Chairman of the Working Group \

01.07.2009, 00:00 Uhr

European Customs: Evolution or Revolution?

New Security Amendment from July 1st 2009

The Chairman of the Working Group Customs Mr Peter de Haas jr, from
the Dutch Ship Suppliers Association (NVvS -, the
son of Pieter de Haas, analyses the legal and IT changes in the EU
and points to the consequences for European Shipsupply.

Since July 1st 2009 our world as we know it, has changed. At least over here in Europe! It’s not some kind of incident of gigantic proportions, but nonetheless, it has the potential to change the way we do business for good. Where does such a "small revolution" originate from? You might have already guessed it: Brussels – or more specifically the European Union! I call it “double trouble” since we are concerned by the significant changes in customs legislation combined with the computerisation of customs procedures! Assessing these changes from the point of view of our specialised shipsupply trade is not only timely, but also very necessary and the changes might have an impact on the entire global trade community. So what happened?

As the EU Commission likes to point out, since July 1st, 2009, the so-called 'Safety and Security Amendment‘ of the EU's Customs Code has entered into force, requiring ship suppliers to provide their local customs authorities with electronic information on the goods they supply to the vessel, 15 minutes prior to delivering them. In these 15 minutes, the powerful computer systems of your customs office will perform truly magical tasks – it will not only assess how dangerous you are, but also how risky the goods are, that you hope to supply to the vessel. What you can do to allow customs officials to sleep soundly at night, is to become an Authorised Economic Operator (AEO), because then you can be considered as reliable and trustworthy! This might also prevent the customs computer systems from over-heating when creating your risk score each time you supply! Might the high costs, the time commitment involved and the relatively little benefits to meet the multiple criteria to become an AEO, have anything to do with its current unpopularity amongst the trade community? And what happens when we are all AEOs? Who gets preferential treatment then? Who gets to go through the green lane first?
When supplying the pre-information, customs will not mind, if you send them your full customs declaration straight away or the invented “Exit summary declaration”, in EU speak called an "EXS", as long as you do it electronically – meaning that the days of paper declarations are over once and for all! Take a last look at your customs stamp, as it will soon disappear. I just hope that your local customs office is as modern as the EU is ambitious and accepts this pre-information electronically, runs the risk analysis and communicates the results not only to you as well as the customs office where your vessels to be supplied is docked, no matter if you are in Porto delivering to a vessel in Tallinn! By the way, don’t forget that whilst the submission of EXS is not mandatory until 2011, your additional security data (a special list for shipsupply exists) needs to be included in your full electronic customs declaration, meaning that the so-called and much celebrated “transitional period” does not help ship suppliers at all. Nonetheless, I recommend making bold use of the possibility to use the 3 CN-Codes for shipsupply in your operations. They are not just trade facilitation for us – using them is in fact the only way to run our specialised business in this electronic environment.
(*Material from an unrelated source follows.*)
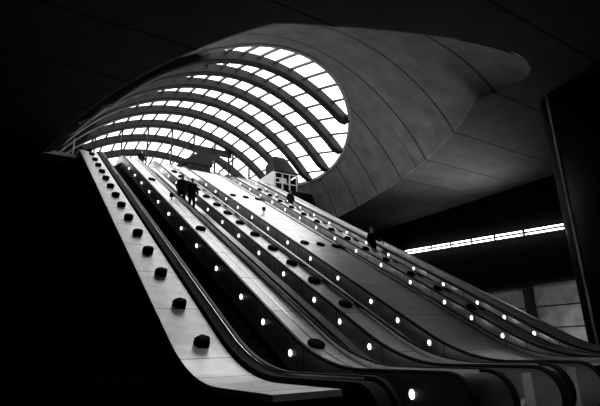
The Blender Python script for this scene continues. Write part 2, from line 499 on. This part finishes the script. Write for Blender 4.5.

Please note that one of the most significant changes in European legislation for shipsupply relates to the new arrangements for “alternative proof”. I advise you to study the new provisions carefully and discuss with your local or national customs, which alternative proofs are acceptable. Also if you are not receiving the so-called “exit results” message in your computer system, although your goods have long been eaten up or are running the engine of the vessel on the high sea, then you should ask your local customs office, to certify the exit, showing them something like the loading list or the invoice signed by the captain of the vessel as alternative proof (remember - no more stamps!). You can do this on your own initiative already on the working day following the supply since customs are legally required to send the exit confirmation message on the day after the goods have left the community. After asking the customs office where the goods have left, your local customs office can close the operation in their computer system. Since all of this is highly complicated and you almost need to hire a consultant, just to understand all these new processes, the European Commission created a support toolbox. It consists of e-learning courses for AEO and EORI, a general mini website on the security amendment and guidelines for the exit procedure with case studies and a Q&A section. It can be found on the Website of DG TAXUD:

Now it is for you to judge if the changes I described constitute a “revolution” or simply an “evolution”? In OCEAN we will try our utmost to support you with the change over from paper to IT. Please report to us any problems you might encounter across the EU. It will help us to assist the Commission in creating better legislation. If you are interested in joining the OCEAN Working Group on customs, please get in touch with your national association. The only thing left to say is: "Good luck!"